>>>

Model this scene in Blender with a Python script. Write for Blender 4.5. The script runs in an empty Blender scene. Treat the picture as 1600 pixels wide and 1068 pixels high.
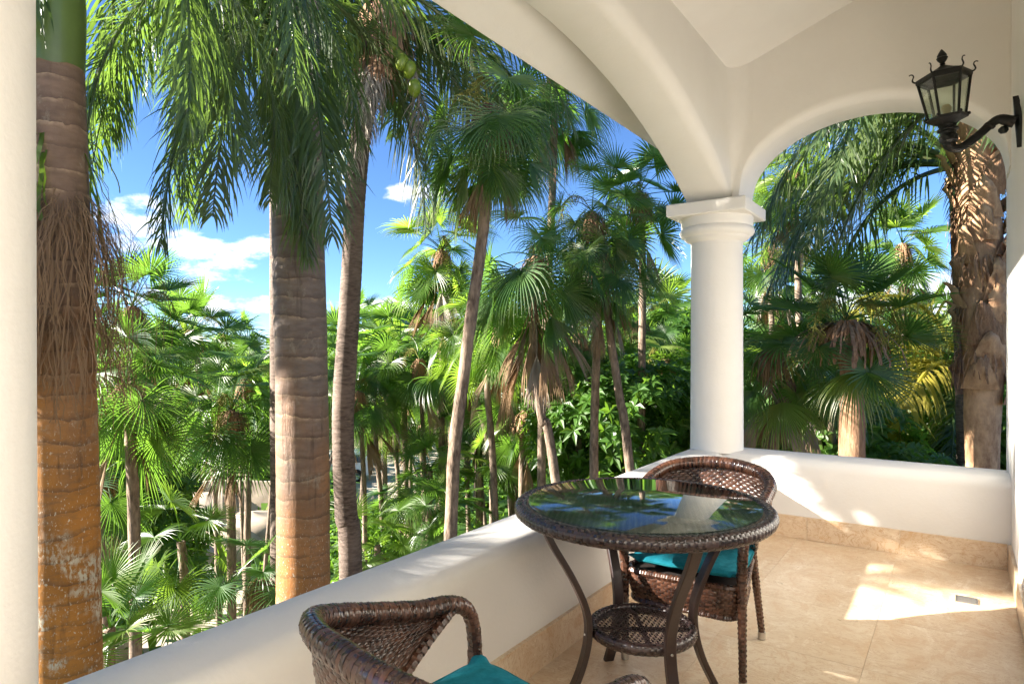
import bpy, math, random
from math import sin, cos, pi, radians, sqrt
from mathutils import Vector, Matrix, noise
V = Vector
random.seed(11)
SC = bpy.context.scene
COL = SC.collection

# ------------------------------------------------------------------ camera
CAMZ = 1.30
cd = bpy.data.cameras.new('camera'); cam = bpy.data.objects.new('camera', cd); COL.objects.link(cam)
cd.sensor_width = 36; cd.lens = 36 * 1025 / 1600; cd.shift_y = 9 / 1600
cd.clip_start = 0.05; cd.clip_end = 4000
cam.location = (0, 0, CAMZ); cam.rotation_euler = (pi / 2, 0, math.atan2(.5635, .826))
SC.camera = cam
# ------------------------------------------------------------------ light
SUN_TRAVEL = V((.79, .61, -.42)).normalized()
SUN_EL = math.asin(-SUN_TRAVEL.z)
SUN_ROT = math.atan2(-SUN_TRAVEL.x, -SUN_TRAVEL.y)
ld = bpy.data.lights.new('sun', 'SUN'); ld.energy = 5.0; ld.angle = radians(.6); ld.color = (1, .93, .82)
sun = bpy.data.objects.new('sun', ld); COL.objects.link(sun)
sun.rotation_euler = SUN_TRAVEL.to_track_quat('-Z', 'Y').to_euler()
SC.view_settings.view_transform = 'Standard'; SC.view_settings.look = 'None'
SC.view_settings.gamma = 1; SC.view_settings.use_curve_mapping = False
SC.view_settings.exposure = 2.6
SC.cycles.max_bounces = 10; SC.cycles.diffuse_bounces = 6; SC.cycles.glossy_bounces = 4
SC.cycles.transmission_bounces = 6; SC.cycles.transparent_max_bounces = 8
SC.cycles.sample_clamp_indirect = 6
try:
    SC.cycles.use_denoising = True
except Exception: pass

FWD = V((-.5635, .826, 0)); RGT = V((.826, .5635, 0))
def at(px, py, d):
    return FWD * d + RGT * ((px - 800) / 1025 * d) + V((0, 0, CAMZ - (py - 543) * d / 1025))

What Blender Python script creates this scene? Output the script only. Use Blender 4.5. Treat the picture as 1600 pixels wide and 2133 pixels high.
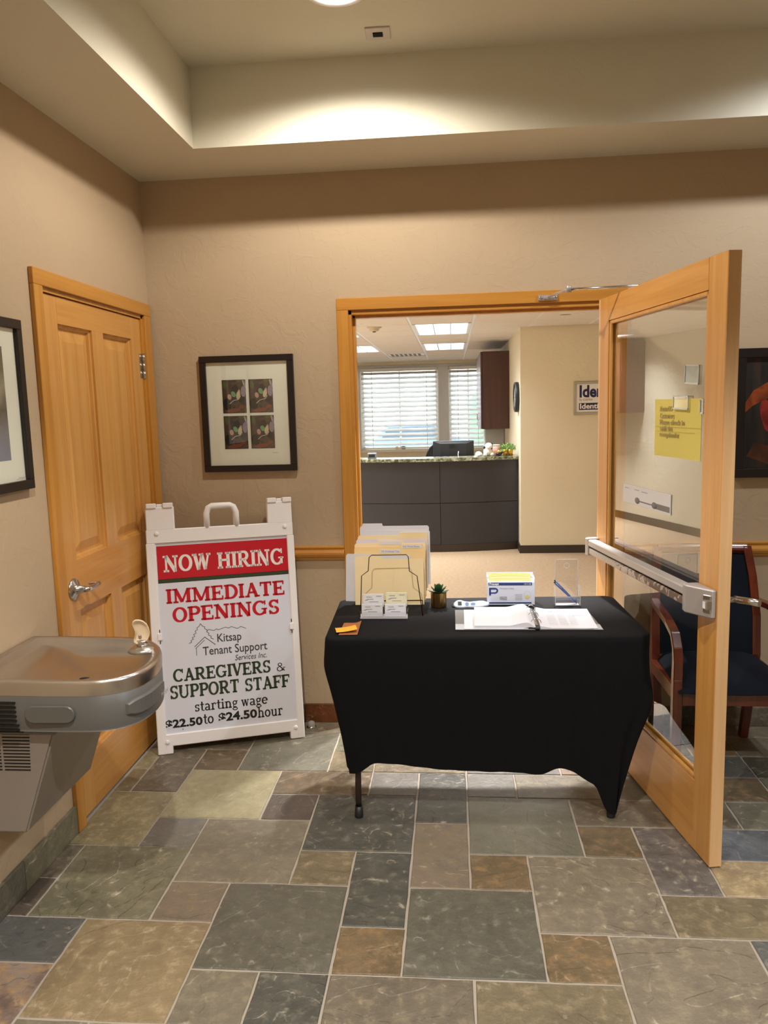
import bpy, bmesh, math, random
from mathutils import Vector, Matrix, Euler
PI = math.pi
random.seed(7)
for _o in list(bpy.data.objects): bpy.data.objects.remove(_o)
SC = bpy.context.scene
COL = SC.collection

# ---------------------------------------------------------------- camera
def make_camera():
    x, y, z, yaw, pitch, roll, f = 1.47684, -3.77936, 1.60455, -0.0900728, 0.1347361, -0.02672986, 1610.8338
    fw = Vector((math.sin(yaw)*math.cos(pitch), math.cos(yaw)*math.cos(pitch), -math.sin(pitch)))
    r = Vector((math.cos(yaw), -math.sin(yaw), 0)); u = r.cross(fw)
    c, s = math.cos(roll), math.sin(roll)
    r2 = c*r + s*u; u2 = -s*r + c*u
    cd = bpy.data.cameras.new('camera'); cam = bpy.data.objects.new('camera', cd); COL.objects.link(cam)
    m = Matrix.Identity(4)
    for i in range(3):
        m[i][0] = r2[i]; m[i][1] = u2[i]; m[i][2] = -fw[i]
    m[0][3], m[1][3], m[2][3] = x, y, z
    cam.matrix_world = m
    cd.sensor_fit = 'HORIZONTAL'; cd.sensor_width = 36.0; cd.lens = 36.0*f/1600.0
    cd.clip_start = 0.05; cd.clip_end = 200
    SC.camera = cam
make_camera()

# ---------------------------------------------------------------- light and exposure
def make_world():
    w = bpy.data.worlds.new('overcast_sky'); SC.world = w; w.use_nodes = True
    bg = w.node_tree.nodes['Background']
    bg.inputs[0].default_value = (0.80, 0.90, 1.0, 1); bg.inputs[1].default_value = 6.0
make_world()
SC.view_settings.view_transform = 'Standard'; SC.view_settings.look = 'None'
SC.view_settings.exposure = 0.12; SC.view_settings.gamma = 1.0
SC.view_settings.use_curve_mapping = False
DOWNLIGHTS = [(1.10, -0.93, 'warm'), (3.18, -0.93, 'cool'), (1.10, -2.95, 'warm'), (3.02, -2.95, 'cool'), (1.10, -4.95, 'warm'), (3.02, -4.95, 'cool')]
DOWN_W = 66.0
FAR_DOWN_W = 165.0
TROFFER = 2.6
TROFFER_W = 30.0
WARM = (1.0, 0.915, 0.81); COOL = (0.92, 0.95, 1.0)

# ---------------------------------------------------------------- helpers: colour and materials
def lin(c):
    c = c/255.0
    return c/12.92 if c <= 0.04045 else ((c+0.055)/1.055)**2.4
def S(r, g, b, k=1.0): return (min(1, lin(r)*k), min(1, lin(g)*k), min(1, lin(b)*k), 1)
MATS = {}
def new_mat(name):
    m = bpy.data.materials.new(name); m.use_nodes = True
    nt = m.node_tree; b = nt.nodes['Principled BSDF']
    return m, nt, b
def N(nt, t, **kw):
    n = nt.nodes.new(t)
    for k, v in kw.items(): setattr(n, k, v)
    return n
def L(nt, a, b): nt.links.new(a, b)
def plain(name, col, rough=0.5, metal=0.0, bump=0.0, bscale=200, emit=None, es=0, coat=0, var=0.06, vscale=6, sheen=0, spec=None, alpha=None):
    if name in MATS: return MATS[name]
    m, nt, b = new_mat(name)
    b.inputs['Roughness'].default_value = rough; b.inputs['Metallic'].default_value = metal
    if spec is not None: b.inputs['Specular IOR Level'].default_value = spec
    if coat: b.inputs['Coat Weight'].default_value = coat; b.inputs['Coat Roughness'].default_value = 0.12
    if sheen: b.inputs['Sheen Weight'].default_value = sheen
    tc = N(nt, 'ShaderNodeTexCoord')
    nz = N(nt, 'ShaderNodeTexNoise'); nz.inputs['Scale'].default_value = vscale; nz.inputs['Detail'].default_value = 4
    L(nt, tc.outputs['Object'], nz.inputs['Vector'])
    mx = N(nt, 'ShaderNodeMix', data_type='RGBA', blend_type='MIX')
    c1 = tuple(max(0, v*(1-var)) for v in col[:3])+(1,); c2 = tuple(min(1, v*(1+var)) for v in col[:3])+(1,)
    mx.inputs[6].default_value = c1; mx.inputs[7].default_value = c2
    L(nt, nz.outputs['Fac'], mx.inputs[0]); L(nt, mx.outputs[2], b.inputs['Base Color'])
    if bump:
        n2 = N(nt, 'ShaderNodeTexNoise'); n2.inputs['Scale'].default_value = bscale; n2.inputs['Detail'].default_value = 3
        L(nt, tc.outputs['Object'], n2.inputs['Vector'])
        bp = N(nt, 'ShaderNodeBump'); bp.inputs['Strength'].default_value = bump; bp.inputs['Distance'].default_value = 0.002
        L(nt, n2.outputs['Fac'], bp.inputs['Height']); L(nt, bp.outputs['Normal'], b.inputs['Normal'])
    if emit: b.inputs['Emission Color'].default_value = emit; b.inputs['Emission Strength'].default_value = es
    MATS[name] = m
    return m
def plaster(name, col, strength=0.35, rough=0.75):
    m, nt, b = new_mat(name)
    b.inputs['Roughness'].default_value = rough
    g = N(nt, 'ShaderNodeNewGeometry')
    n1 = N(nt, 'ShaderNodeTexNoise'); n1.inputs['Scale'].default_value = 9; n1.inputs['Detail'].default_value = 5; n1.inputs['Distortion'].default_value = 1.6
    n2 = N(nt, 'ShaderNodeTexNoise'); n2.inputs['Scale'].default_value = 28; n2.inputs['Detail'].default_value = 3; n2.inputs['Distortion'].default_value = 2.5
    for n in (n1, n2): L(nt, g.outputs['Position'], n.inputs['Vector'])
    r = N(nt, 'ShaderNodeValToRGB'); r.color_ramp.elements[0].position = 0.50; r.color_ramp.elements[1].position = 0.56
    L(nt, n1.outputs['Fac'], r.inputs['Fac'])
    a = N(nt, 'ShaderNodeMath', operation='MULTIPLY'); L(nt, r.outputs['Color'], a.inputs[0]); L(nt, n2.outputs['Fac'], a.inputs[1])
    bp = N(nt, 'ShaderNodeBump'); bp.inputs['Strength'].default_value = strength; bp.inputs['Distance'].default_value = 0.004
    L(nt, a.outputs[0], bp.inputs['Height']); L(nt, bp.outputs['Normal'], b.inputs['Normal'])
    n3 = N(nt, 'ShaderNodeTexNoise'); n3.inputs['Scale'].default_value = 2.2; L(nt, g.outputs['Position'], n3.inputs['Vector'])
    mx = N(nt, 'ShaderNodeMix', data_type='RGBA')
    mx.inputs[6].default_value = tuple(v*0.96 for v in col[:3])+(1,); mx.inputs[7].default_value = tuple(min(1, v*1.04) for v in col[:3])+(1,)
    L(nt, n3.outputs['Fac'], mx.inputs[0]); L(nt, mx.outputs[2], b.inputs['Base Color'])
    MATS[name] = m
    return m
def wood(name, c1, c2, axis='Z', rough=0.35, coat=0.25, scale=1.0, tint=0.0):
    m, nt, b = new_mat(name)
    b.inputs['Roughness'].default_value = rough; b.inputs['Coat Weight'].default_value = coat; b.inputs['Coat Roughness'].default_value = 0.2
    tc = N(nt, 'ShaderNodeTexCoord'); oi = N(nt, 'ShaderNodeObjectInfo')
    ad = N(nt, 'ShaderNodeVectorMath', operation='ADD'); L(nt, tc.outputs['Object'], ad.inputs[0]); L(nt, oi.outputs['Random'], ad.inputs[1])
    mp = N(nt, 'ShaderNodeMapping')
    s = {'X': (0.6, 14, 14), 'Y': (14, 0.6, 14), 'Z': (14, 14, 0.6)}[axis]
    mp.inputs['Scale'].default_value = tuple(v*scale for v in s); L(nt, ad.outputs[0], mp.inputs['Vector'])
    n1 = N(nt, 'ShaderNodeTexNoise'); n1.inputs['Scale'].default_value = 1.3; n1.inputs['Detail'].default_value = 7; n1.inputs['Roughness'].default_value = 0.6; n1.inputs['Distortion'].default_value = 0.5
    L(nt, mp.outputs[0], n1.inputs['Vector'])
    n2 = N(nt, 'ShaderNodeTexNoise'); n2.inputs['Scale'].default_value = 9; n2.inputs['Detail'].default_value = 4; L(nt, mp.outputs[0], n2.inputs['Vector'])
    mx = N(nt, 'ShaderNodeMix', data_type='RGBA'); mx.inputs[6].default_value = c1; mx.inputs[7].default_value = c2
    r = N(nt, 'ShaderNodeMapRange'); r.inputs[1].default_value = 0.32; r.inputs[2].default_value = 0.68; L(nt, n1.outputs['Fac'], r.inputs[0])
    L(nt, r.outputs[0], mx.inputs[0])
    mu = N(nt, 'ShaderNodeMix', data_type='RGBA', blend_type='MULTIPLY'); mu.inputs[0].default_value = 0.18
    L(nt, mx.outputs[2], mu.inputs[6]); L(nt, n2.outputs['Fac'], mu.inputs[7])
    L(nt, mu.outputs[2], b.inputs['Base Color'])
    MATS[name] = m
    return m
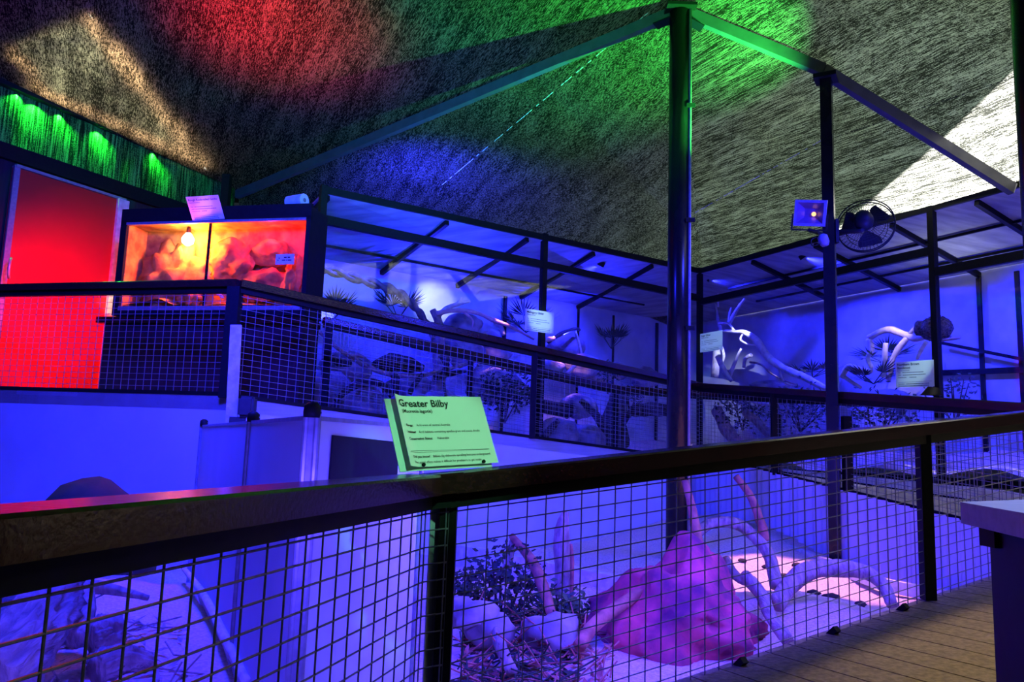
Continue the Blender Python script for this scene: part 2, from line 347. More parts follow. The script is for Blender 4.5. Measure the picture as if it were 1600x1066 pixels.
ramp_floor('floor_landing', [dz(M0a), dz(M1), dz(O0+En*.3), V((-2.0, 8.2, 1.38)), V((-5.0, 9.2, 1.4)), V((-6.0, 7.2, 1.44))])
kz = lambda p, d=.86: V((p.x, p.y, p.z-d))
ramp_floor('floor_ramp_east', [kz(J), kz(V((2.75, 7.75, 1.76))), kz(K), V((K.x+1.6, K.y+.4, K.z-.86)), V((4.6, 7.3, .85)), dz(O2+V((.15, .5, 0)))])
# pit floor
def pz(x, y):
    s = lambda e0, e1, v: max(0, min(1, (v-e0)/(e1-e0)))
    z = .10+.28*s(6.0, 8.0, y)*s(.6, 2.2, x)+.05*NZ.noise(V((x*1.3, y*1.3, 0)))+.018*NZ.noise(V((x*6, y*6, 2)))
    z += .14*math.exp(-((x-1.9)**2+(y-5.1)**2)/.3)+.10*math.exp(-((x+2.3)**2+(y-4.2)**2)/.9)
    return z
pit = [V((La.x, La.y, 0)), V((L1.x, L1.y, 0)), V((P1.x, P1.y, 0)), V((K.x, K.y, 0)), V((J.x, J.y, 0)), V((M1.x, M1.y, 0)), V((M0a.x, M0a.y, 0))]
def inside(x, y, poly):
    c = False; n = len(poly)
    for i in range(n):
        a, b_ = poly[i], poly[i-1]
        if (a.y > y) != (b_.y > y) and x < (b_.x-a.x)*(y-a.y)/(b_.y-a.y)+a.x: c = not c
    return c
b = bmesh.new(); S = .07; g = {}
for i in range(int(9.4/S)):
    for j in range(int(9.6/S)):
        x, y = -5.6+i*S, .1+j*S
        if not inside(x+S/2, y+S/2, pit): continue
        vs = []
        for a, c in ((i, j), (i+1, j), (i+1, j+1), (i, j+1)):
            if (a, c) not in g:
                X, Y = -5.6+a*S, .1+c*S; g[a, c] = b.verts.new((X, Y, pz(X, Y)))
            vs.append(g[a, c])
        b.faces.new(vs)
sd = obj('floor_sand', b, M['sand'], smooth=True); struct(sd, 'sand covering the floor of the sunken pit')
def vwall(name, a, b_, z0, za, zb, m, th=.05, side=None):
    b = bmesh.new(); d = ndir(a, b_); n = V((-d.y, d.x, 0))*th
    A, B = V((a.x, a.y, 0)), V((b_.x, b_.y, 0))
    vs = [b.verts.new(p) for p in (A+V((0, 0, z0)), B+V((0, 0, z0)), B+V((0, 0, zb)), A+V((0, 0, za)))]
    ws = [b.verts.new(v.co+n) for v in vs]
    b.faces.new(vs); b.faces.new(ws[::-1])
    for i in range(4): b.faces.new((vs[i], ws[i], ws[(i+1) % 4], vs[(i+1) % 4]))
    return struct(obj(name, b, m))
vwall('wall_pit_landing', M0a, M1, -.3, M0a.z-.93, M1.z-.93, M['wallp'])
vwall('wall_pit_ramp', M1, J, -.3, M1.z-.94, J.z-.94, M['wallp'])
vwall('wall_pit_entry', P1+V((.02, .02, 0)), K, -.1, .12, deckz(K)-.05, M['wallp'], -.04)
vwall('wall_pit_near', La+V((0, 0, 0)), L1, -.1, .12, .12, M['wallp'], -.04)
b = bmesh.new(); d = ndir(K, J); n = V((-d.y, d.x, 0)); ln = (V((K.x, K.y, 0))-V((J.x, J.y, 0))).length; NN = 420; pr = None
for i in range(NN+1):
    s = i/NN*ln; p = V((K.x, K.y, 0))+d*s; o_ = n*(.022*math.sin(s*2*math.pi/.12)+.03)
    zt = (K.z-.86)+(J.z-K.z)*s/ln
    cur = (b.verts.new(p+o_+V((0, 0, -.2))), b.verts.new(p+o_+V((0, 0, zt))))
    if pr: b.faces.new((pr[0], cur[0], cur[1], pr[1]))
    pr = cur
struct(obj('wall_corrugated', b, M['corr'], smooth=True), 'corrugated metal wall of the sunken pit')
b = bmesh.new(); bar(b, V((J.x, J.y, .33))-n*.05, V((2.78, 6.0, .17))-n*.05, .05, .09); bar(b, V((2.78, 6.0, .17))-n*.05, V((K.x, K.y, .15))-n*.05, .05, .09)
struct(obj('trim_1', b, M['palewood'])).name = 'trim_1'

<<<

Up to and including the line containing "return FWD *", quote each line of the entries above from the very first, please, exactly and without images.

▶ SOLUTION:
Model this scene in Blender with a Python script. Write for Blender 4.5. The script runs in an empty Blender scene. Treat the picture as 1600 pixels wide and 1068 pixels high.
import bpy, math, random
from math import sin, cos, pi, radians, sqrt
from mathutils import Vector, Matrix, noise
V = Vector
random.seed(11)
SC = bpy.context.scene
COL = SC.collection

# ------------------------------------------------------------------ camera
CAMZ = 1.30
cd = bpy.data.cameras.new('camera'); cam = bpy.data.objects.new('camera', cd); COL.objects.link(cam)
cd.sensor_width = 36; cd.lens = 36 * 1025 / 1600; cd.shift_y = 9 / 1600
cd.clip_start = 0.05; cd.clip_end = 4000
cam.location = (0, 0, CAMZ); cam.rotation_euler = (pi / 2, 0, math.atan2(.5635, .826))
SC.camera = cam
# ------------------------------------------------------------------ light
SUN_TRAVEL = V((.79, .61, -.42)).normalized()
SUN_EL = math.asin(-SUN_TRAVEL.z)
SUN_ROT = math.atan2(-SUN_TRAVEL.x, -SUN_TRAVEL.y)
ld = bpy.data.lights.new('sun', 'SUN'); ld.energy = 5.0; ld.angle = radians(.6); ld.color = (1, .93, .82)
sun = bpy.data.objects.new('sun', ld); COL.objects.link(sun)
sun.rotation_euler = SUN_TRAVEL.to_track_quat('-Z', 'Y').to_euler()
SC.view_settings.view_transform = 'Standard'; SC.view_settings.look = 'None'
SC.view_settings.gamma = 1; SC.view_settings.use_curve_mapping = False
SC.view_settings.exposure = 2.6
SC.cycles.max_bounces = 10; SC.cycles.diffuse_bounces = 6; SC.cycles.glossy_bounces = 4
SC.cycles.transmission_bounces = 6; SC.cycles.transparent_max_bounces = 8
SC.cycles.sample_clamp_indirect = 6
try:
    SC.cycles.use_denoising = True
except Exception: pass

FWD = V((-.5635, .826, 0)); RGT = V((.826, .5635, 0))
def at(px, py, d):
    return FWD * d + RGT * ((px - 800) / 1025 * d) + V((0, 0, CAMZ - (py - 543) * d / 1025))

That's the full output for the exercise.